Concours de circonstances ? Alors que mon twiller La quatrième théorie est en relecture chez Fayard pour une publication définitive éventuelle, si ça se fait vous le saurez, j’ai l’impression que la twittérature refait parler d’elle. Articles dans Marianne, dans L’Express, dans les blogs… Peut-être parce que des auteurs populaires se hasardent à lâcher quelques tweets, peut-être aussi tout simplement parce que cette écriture mitraillée engendre un rythme, une forme, une musique… propre à notre époque.
Aujourd’hui, alors que les réseaux sociaux m’agacent de plus en plus, je suis nostalgique de 2008-2010 quand j’écrivais La quatrième théorie au jour le jour. Twitter a d’une certaine façon changé ma façon d’écrire. Cet outil ne m’a pas aidé à rencontrer des gens, à faire ma pub, à gérer ma communauté, mais il m’a montré que je pouvais écrire ailleurs que dans Word.
David Hockney a déclaré au sujet de l’iPad :
Who wouldn’t want one? Picasso or Van Gogh would have snapped one up.
Les peintres ont toujours adopté les innovations technologiques : huile, aquarelle, photographie, acrylique… Ils n’ont jamais été à la traîne. Ils ont sans cesse fait évoluer leurs outils. Et chaque fois, surtout ces derniers siècles, ils ont témoigné de l’influence de ces technologies sur leur art, leur pratique, leur esthétique, leurs sujets…
Jusqu’à l’invention de la machine à écrire, les écrivains ont eu moins d’occasions d’expérimenter. Pour eux, les changements technologiques ont été mineurs, sauf pour quelques excentriques qui comme Rabelais ont écrit au cul des plaques de composition. Mais quand Nietzsche se met à écrire avec une Malling-Hansen Writing Ball, il reconnaît qu’il pense différemment et que son style change.
Nous revivons ce moment. Certains comme je l’ai fait avec La quatrième théorie écrivent dans Twitter, c’est-à-dire qu’ils composent leurs textes dans une fenêtre de saisie qui leur autorise 140 caractères à la fois. La page n’a plus de sens. La continuité de l’œuvre n’apparaît pas sous le regard, un peu comme si nous étions aveugles et nous contentions de dicter nos phrases. Évidemment, le style est influencé, ce qui est dit aussi.

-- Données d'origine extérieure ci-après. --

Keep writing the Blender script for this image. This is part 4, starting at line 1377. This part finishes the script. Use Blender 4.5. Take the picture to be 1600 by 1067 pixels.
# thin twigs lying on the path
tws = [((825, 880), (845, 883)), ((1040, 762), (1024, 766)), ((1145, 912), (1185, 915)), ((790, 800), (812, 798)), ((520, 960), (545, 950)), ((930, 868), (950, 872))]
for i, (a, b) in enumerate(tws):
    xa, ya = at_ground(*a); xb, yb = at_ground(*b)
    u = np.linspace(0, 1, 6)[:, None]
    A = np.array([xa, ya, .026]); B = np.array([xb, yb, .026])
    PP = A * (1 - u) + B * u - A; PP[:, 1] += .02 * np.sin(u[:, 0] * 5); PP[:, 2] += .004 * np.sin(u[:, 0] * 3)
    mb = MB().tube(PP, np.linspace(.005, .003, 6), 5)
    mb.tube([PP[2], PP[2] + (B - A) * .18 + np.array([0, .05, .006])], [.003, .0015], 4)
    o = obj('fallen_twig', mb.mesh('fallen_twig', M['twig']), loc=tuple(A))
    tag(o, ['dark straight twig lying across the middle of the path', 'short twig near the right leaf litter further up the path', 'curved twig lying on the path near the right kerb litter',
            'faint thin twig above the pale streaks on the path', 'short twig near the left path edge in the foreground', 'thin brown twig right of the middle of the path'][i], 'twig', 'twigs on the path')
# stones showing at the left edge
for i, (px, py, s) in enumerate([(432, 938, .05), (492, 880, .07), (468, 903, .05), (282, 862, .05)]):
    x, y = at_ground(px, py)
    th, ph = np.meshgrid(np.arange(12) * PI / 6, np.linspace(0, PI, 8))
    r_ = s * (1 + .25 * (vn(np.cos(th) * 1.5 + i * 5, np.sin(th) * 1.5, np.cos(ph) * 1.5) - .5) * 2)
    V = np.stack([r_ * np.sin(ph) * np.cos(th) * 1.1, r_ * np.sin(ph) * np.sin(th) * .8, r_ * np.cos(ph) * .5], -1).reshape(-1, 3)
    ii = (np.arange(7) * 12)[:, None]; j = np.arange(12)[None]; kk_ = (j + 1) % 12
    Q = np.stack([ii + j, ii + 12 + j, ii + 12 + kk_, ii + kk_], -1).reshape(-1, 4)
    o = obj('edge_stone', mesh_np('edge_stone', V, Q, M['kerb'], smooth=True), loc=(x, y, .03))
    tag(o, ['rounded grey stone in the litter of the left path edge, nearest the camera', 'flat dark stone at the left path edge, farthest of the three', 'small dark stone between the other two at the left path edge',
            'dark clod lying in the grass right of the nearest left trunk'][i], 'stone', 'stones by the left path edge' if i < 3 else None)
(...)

D’autres auteurs ont choisi des outils plain text minimalistes sur téléphone ou tablette. Ces logiciels ne gardent du traitement de texte que la fonction de saisie, en revenant à la machine à écrire, avec la portabilité en plus, la possibilité d’écrire dès qu’un instant se présente, dès qu’une idée passe, dans les endroits les plus incongrus, même les toilettes d’un train.
Au milieu, la grande majorité des auteurs utilisent encore un traitement de texte à la Word, majorité à laquelle je me joins le plus souvent.

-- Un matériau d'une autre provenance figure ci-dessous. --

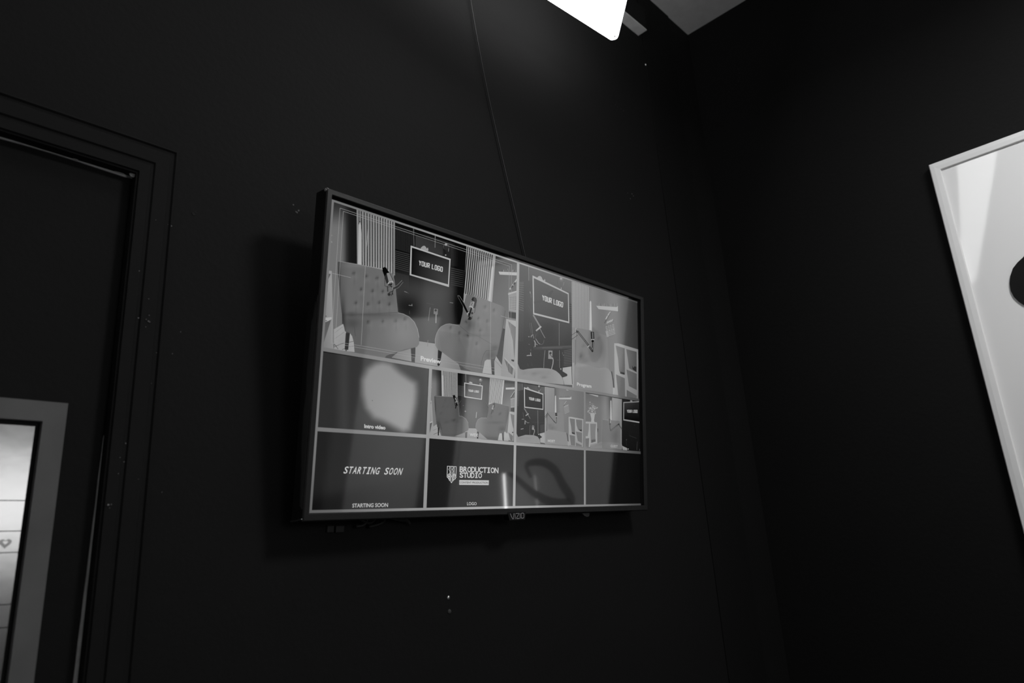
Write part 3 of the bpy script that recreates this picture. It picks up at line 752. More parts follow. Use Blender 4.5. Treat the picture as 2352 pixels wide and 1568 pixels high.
# right chair
CH2 = [(1120, 115), (1150, 97), (1250, 120), (1400, 178), (1640, 268), (1690, 298), (1706, 345), (1690, 480), (1650, 700), (1612, 900), (1585, 1010), (1545, 1068), (1490, 1082), (1430, 1080), (1400, 1105), (1378, 1180), (1358, 1282), (1200, 1256), (1100, 1212), (1000, 1140), (900, 1075), (755, 967), (695, 930), (655, 860), (652, 780), (672, 700), (705, 630), (745, 585), (815, 550), (870, 543), (950, 552), (1022, 572), (1040, 500), (1062, 400), (1092, 230)]
t2 = [(1400, 290), (1535, 340), (1305, 460), (1440, 500), (1115, 515), (1335, 640), (1020, 680), (1145, 725), (1275, 840), (885, 600)]
tb = [(x, y, 18, 22, -30) for x, y in t2] + [(x - 8, y + 80, 12, 70, -8) for x, y in t2] + [(x + 12, y + 40, 40, 50, 8) for x, y in t2] + [(1700, 600, 40, 300, -24), (1190, 560, 70, 90, -26), (1240, 715, 200, 22, -12), (1500, 1010, 90, 70, -22), (1550, 900, 70, 40, -20), (760, 650, 60, 80, 10), (1060, 300, 20, 200, -12)]
Z9.soft(CH2, blobs(lambda x, y: 115 - 6 * ss(900, 1200, y), tb), 26)
Z9.stripes((700, 640), (1000, 700), (1240, 1240), (760, 960), 22, .3, 106)
Z9.line([(1022, 572), (1150, 680), (1280, 720), (1420, 800), (1500, 850)], 6, 98); Z9.line([(1565, 930), (1500, 945), (1420, 948), (1385, 1000), (1350, 1120), (1340, 1210)], 7, 90)
Z9.line([(1706, 345), (1690, 480), (1650, 700), (1612, 900), (1585, 1010)], 9, 88)
Z9.line([(655, 860), (652, 780), (672, 700), (705, 630), (745, 585), (815, 550), (870, 543), (1022, 572)], 6, 145)
Z9.poly([(697, 932), (757, 968), (738, 1090), (722, 1168), (705, 1178), (688, 1165)], 44); Z9.poly([(1490, 1085), (1542, 1076), (1545, 1312), (1506, 1304)], [90, 90, 60, 60])
# microphones
Z1.poly([(702, 790), (702, 768), (716, 756), (735, 760), (752, 788), (768, 812), (742, 815), (722, 845)], 26)
Z1.poly([(720, 842), (742, 812), (764, 900), (738, 905)], 52); Z1.poly([(740, 812), (766, 806), (796, 884), (760, 896)], 132); Z1.line([(768, 812), (800, 880)], 5, 60)
Z1.line([(752, 908), (760, 893), (792, 884), (797, 900)], 7, 172); Z1.poly([(752, 912), (792, 900), (786, 918), (758, 924)], 40)
Z1.line([(722, 850), (724, 925), (750, 938), (775, 930)], 5, 70); Z1.line([(748, 930), (750, 975)], 11, 66); Z1.line([(770, 915), (792, 945), (800, 960)], 11, 56); Z1.line([(790, 940), (800, 960)], 6, 165)
Z1.line([(800, 950), (840, 930), (885, 882)], 16, 60); Z1.line([(800, 940), (838, 918), (878, 876)], 3, 128); Z1.line([(810, 962), (850, 938), (888, 892)], 3, 118); Z1.disc((762, 1002), 15, 42, 70); Z1.line([(765, 985), (790, 975), (795, 1005)], 7, 55); Z1.line([(800, 960), (782, 1012)], 7, 60)
Z9.line([(1005, 125), (1060, 210), (1160, 420)], 30, 48); Z9.line([(1016, 120), (1090, 235), (1175, 400)], 5, 125); Z9.line([(990, 130), (1060, 255), (1140, 410)], 4, 110); Z9.disc((1000, 125), 14, 110, 60)
Z9.poly([(1198, 190), (1212, 150), (1240, 140), (1272, 158), (1282, 195), (1272, 240), (1245, 228)], 30); Z9.poly([(1198, 192), (1246, 216), (1225, 305), (1165, 288)], 142); Z9.poly([(1246, 216), (1272, 232), (1248, 310), (1225, 305)], 50)
for c in [(1207, 210), (1210, 236), (1200, 258)]: Z9.disc(c, 7, 40)
Z9.line([(1164, 292), (1185, 282), (1215, 300), (1222, 325)], 12, 172); Z9.line([(1268, 250), (1245, 380)], 8, 70); Z9.line([(1200, 310), (1180, 370), (1160, 430)], 22, 46); Z9.line([(1132, 385), (1160, 372), (1135, 400), (1150, 415)], 10, 165); Z9.disc((1178, 462), 26, 36, 60); Z9.disc((1210, 385), 16, 44)
Z9.line([(1150, 485), (1165, 440)], 10, 36); Z9.line([(1205, 470), (1212, 430)], 8, 70)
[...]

À l’autre extrémité, loin des outils généralistes adaptés à toutes formes d’écriture, des auteurs préfèrent des outils spécialisés dans la rédaction de romans, comme Scrivener.
Tout cela serait simple si des outils hybrides n’apparaissaient pas, tel Yarny, qui font la jonction entre le plain text et Scrivener, avec sauvegarde des textes dans le cloud.
Nous disposons d’une nouvelle palette. Comme Hockney l’a déclaré pour Picasso et Van Gogh, je suis sûr que Rousseau et Flaubert l’auraient expérimenté s’ils en avaient eu le loisir.
Voir l’outil transformer ce que j’écris et pense m’a toujours fasciné. J’espère que je tenterai d’autres expériences. Le twiller m’a arraché à ce qui pourrait bien vite devenir une routine. Écrire avec divers outils, c’est simplement tenter de traduire son temps avec tous les sismographes disponibles.
Notes
Je n’ai pas écrit La quatrième théorie pour le découper a posteriori en tweets comme de nombreux auteurs l’ont fait avec leurs textes à seule fin de faire leur pub.
On ne peut pratiquer la twittérature juste pour attirer l’attention. Cette pratique nous transforme.
Des auteurs se vantent d’écrire sur iPad ou iPhone aussi pour attirer l’attention, mais encore une fois ils n’en expérimentent pas moins, pour peu qu’ils ne trichent pas.